**WORK REQUIRED**. Retype only the lines from the top of the records to the line with "P_(em, 'engine_mount', 'dark_steel', bevel=.003)", including that line but none of the pictures.

____ RECORDS FOR THIS EXERCISE

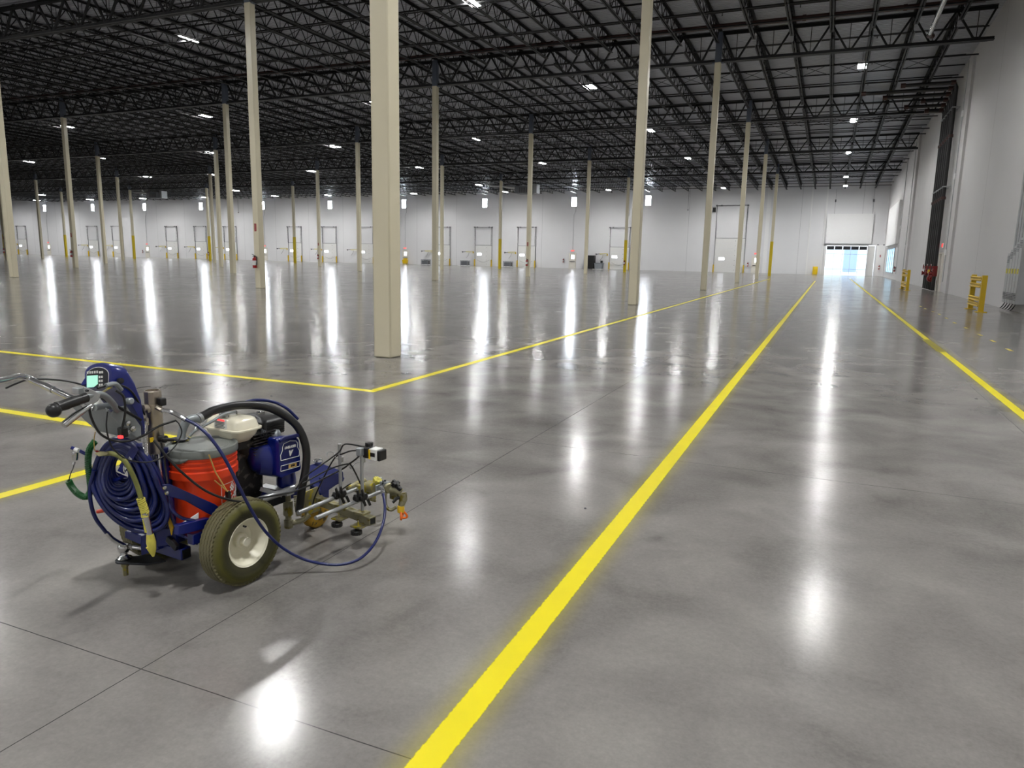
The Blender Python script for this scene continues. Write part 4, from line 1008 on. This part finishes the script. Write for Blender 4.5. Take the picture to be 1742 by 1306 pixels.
cr_ = MB().box((ec.x+.06, ec.y-.05, tz-.085), (.08, .08, .05)); cr_.tube([(ec.x+.08, ec.y-.09, tz-.1), (ec.x+.1, ec.y+.03, tz-.08)], .014, 8); cr_.box(m(420, 800, s=.03), (.06, .06, .12))
P_(cr_, 'carburetor', 'engine_dark', bevel=.006)
P_(coil_spring([m(437, 735, s=.09), m(446, 739, s=.09), m(455, 744, s=.09)], .024, .004, 6), 'cooling_fin', 'dark_steel')
em = MB().bar((-.1, .1, .26), (-.1, .42, .26), .05, .06); em.bar((.1, .1, .26), (.1, .42, .26), .05, .06)
P_(em, 'engine_mount', 'dark_steel', bevel=.003)

# --- blue pump drive with its badge
sB = .2
TL, TR, BR, BL = m(476, 748, s=sB), m(511, 744, s=sB), m(515, 798, s=sB), m(478, 813, s=sB)
def ring(s, k, dz=0, df=0):
    cen = (TL+TR+BR+BL)/4; out = []
    q = [TL, TR, BR, BL]; n = 6
    for i in range(4):
        p0, p1, p2 = q[i-1], q[i], q[(i+1) % 4]; r = .018
        a = p1+(p0-p1).normalized()*r; b2 = p1+(p2-p1).normalized()*r
        for t in range(n+1):
            u = t/n; out.append(a*(1-u)**2+p1*2*u*(1-u)+b2*u*u)
    return [V((s, cen.y+(p.y-cen.y)*k+df, cen.z+(p.z-cen.z)*k+dz)) for p in out]
pd = P_(MB().loft([ring(.07, .98, .0), ring(.11, 1.02, .0), ring(.165, 1.05, .004), ring(.178, 1.04, .002), ring(.186, .99, -.004), ring(.19, .97, -.006)]), 'pump_drive', 'blue_paint', ang=45)
# round-nosed motor bell running back from the badge housing
mdir = (m(472, 780, s=.15)-m(418, 776, s=.09)); mdir.z = 0; mdir.normalize(); mside = V((mdir.y, -mdir.x, 0))
def bell(px, py, s, ra, rb, sq=.35):
    c = m(px, py, s=s); out = []
    for k in range(28):
        a = 2*PI*k/28; ca, sa = cos(a), sin(a); q = 1/max(abs(ca), abs(sa)); q = 1+(q-1)*sq
        out.append(c+mside*ra*ca*q+V((0, 0, 1))*rb*sa*q)
    return out
P_(MB().loft([bell(417, 775, .05, .012, .012), bell(418.5, 775, .051, .035, .035), bell(421, 775.5, .053, .055, .056), bell(427, 776, .057, .07, .072), bell(433, 777, .061, .077, .08), bell(434, 778, .062, .08, .084), bell(450, 779, .074, .084, .09), bell(466, 780, .086, .084, .094), bell(476, 780, .09, .08, .09)]), 'motor_bell', 'blue_paint', ang=50)
P_(MB().prism([m(452, 753, s=.08), m(480, 744, s=.1), m(507, 741, s=.185), m(478, 748, s=.185)], (0, 0, .006)), 'bell_top', 'blue_paint', bevel=.003)
cen = (TL+TR+BR+BL)/4
fx = (TR-TL+BR-BL).normalized(); fx = V((0, fx.y, fx.z)).normalized(); fz = V((0, -fx.z, fx.y)); hgt = (TL-BL).length; wdt = (TR-TL).length
hd = [V((.19, cen.y, cen.z))+fx*a*wdt+fz*b_*hgt for a, b_ in ((-.53, .5), (-.3, .56), (.3, .56), (.53, .5), (.53, .42), (.3, .47), (-.3, .47), (-.53, .42))]
P_(MB().prism(hd, (.014, 0, 0)), 'hood_lip', 'blue_dark', parent=pd, bevel=.003)
def bp(a, b_, e=0): return V((.1905+e, cen.y, cen.z))+fx*a*wdt+fz*b_*hgt
badge = [bp(-.44, -.06), bp(.44, -.06), bp(.46, .08), bp(.36, .2), bp(.38, .28), bp(.3, .36), bp(0, .4), bp(-.3, .36), bp(-.36, .28), bp(-.36, .2), bp(-.46, .08)]
P_(MB().prism(badge, (.0015, 0, 0)), 'badge_plate', 'blue_dark', parent=pd)
P_(MB().tube([p+V((.0025, 0, 0)) for p in badge+badge[:1]], .0018, 6), 'badge_border', 'label_white', parent=pd)
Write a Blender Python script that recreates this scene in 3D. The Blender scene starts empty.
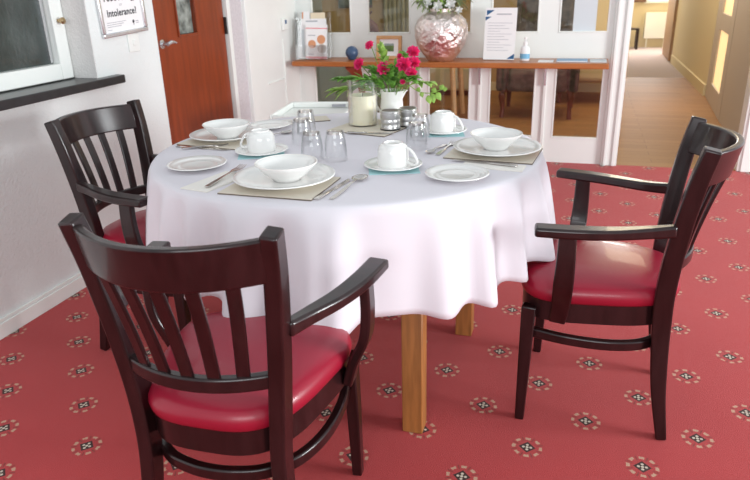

________

**COMPLETED TASK**.
The Blender Python script for this scene continues. Write part 4, from line 1008 on. This part finishes the script. Write for Blender 4.5. Take the picture to be 1742 by 1306 pixels.
cr_ = MB().box((ec.x+.06, ec.y-.05, tz-.085), (.08, .08, .05)); cr_.tube([(ec.x+.08, ec.y-.09, tz-.1), (ec.x+.1, ec.y+.03, tz-.08)], .014, 8); cr_.box(m(420, 800, s=.03), (.06, .06, .12))
P_(cr_, 'carburetor', 'engine_dark', bevel=.006)
P_(coil_spring([m(437, 735, s=.09), m(446, 739, s=.09), m(455, 744, s=.09)], .024, .004, 6), 'cooling_fin', 'dark_steel')
em = MB().bar((-.1, .1, .26), (-.1, .42, .26), .05, .06); em.bar((.1, .1, .26), (.1, .42, .26), .05, .06)
P_(em, 'engine_mount', 'dark_steel', bevel=.003)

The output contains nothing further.